The inspection manual sets out precise criteria for most items, but tester judgement does come into it at the margins. Two testers looking at the same vehicle might rate a windscreen chip differently, or a suspension bush at different severity levels depending on how they read the play.

There are things testers cannot do. They cannot charge for a retest of items they repaired themselves within the same session — the DVSA rules specifically prohibit charging a full retest fee for items fixed during the test window at that station. If your car failed on a bulb and you replaced it in the car park within the test window, the retest of that item should be free.

The key lever you have as a vehicle owner is the gov.uk check. Every defect, every category, every RFR code is logged. If a tester repeatedly assigns Dangerous to items that other centres rate as Major, that pattern appears in the data. It won’t help you on the day, but it does mean the system isn’t entirely opaque.

The category doesn’t change the cost to fix

This is worth saying plainly.

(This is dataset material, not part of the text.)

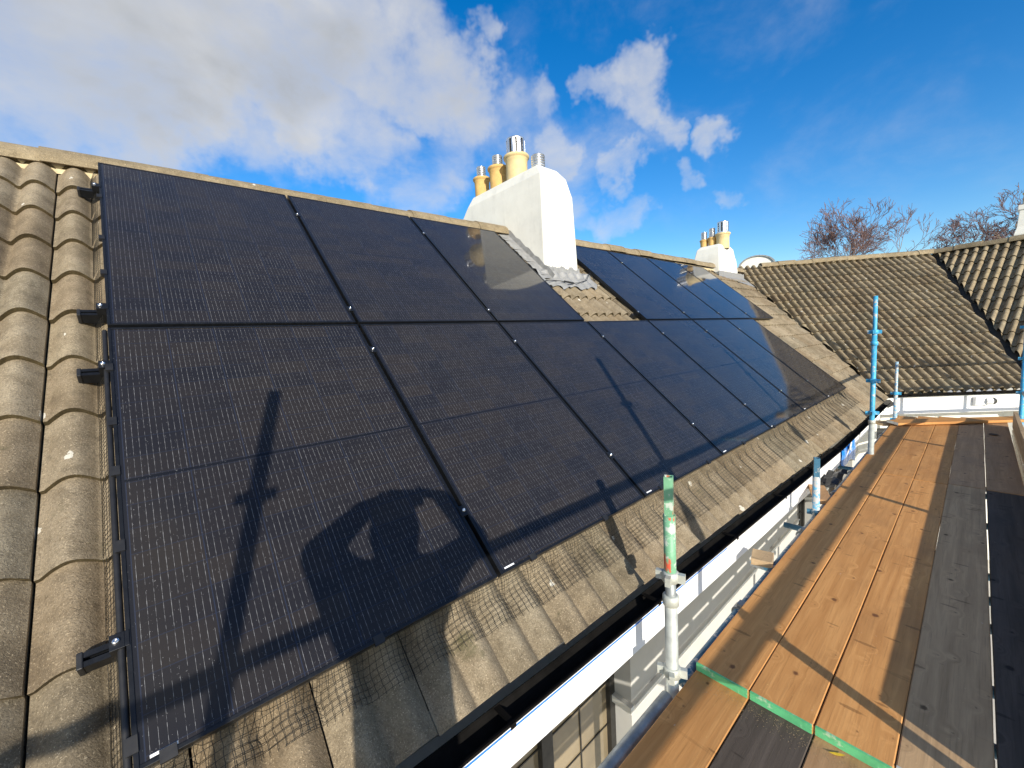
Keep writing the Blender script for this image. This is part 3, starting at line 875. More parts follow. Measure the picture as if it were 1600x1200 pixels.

A Dangerous defect doesn’t cost more to repair than a Major defect — the category describes the risk level at test, not the price of the part or the labour. A Dangerous stop-lamp circuit fault might cost £15 in parts and twenty minutes of labour. A Major windscreen crack might cost £400 to replace.

The category should influence how urgently you act — Dangerous means today, Major means before the car goes back on the road. It shouldn’t be the sole factor in how you budget for the repair.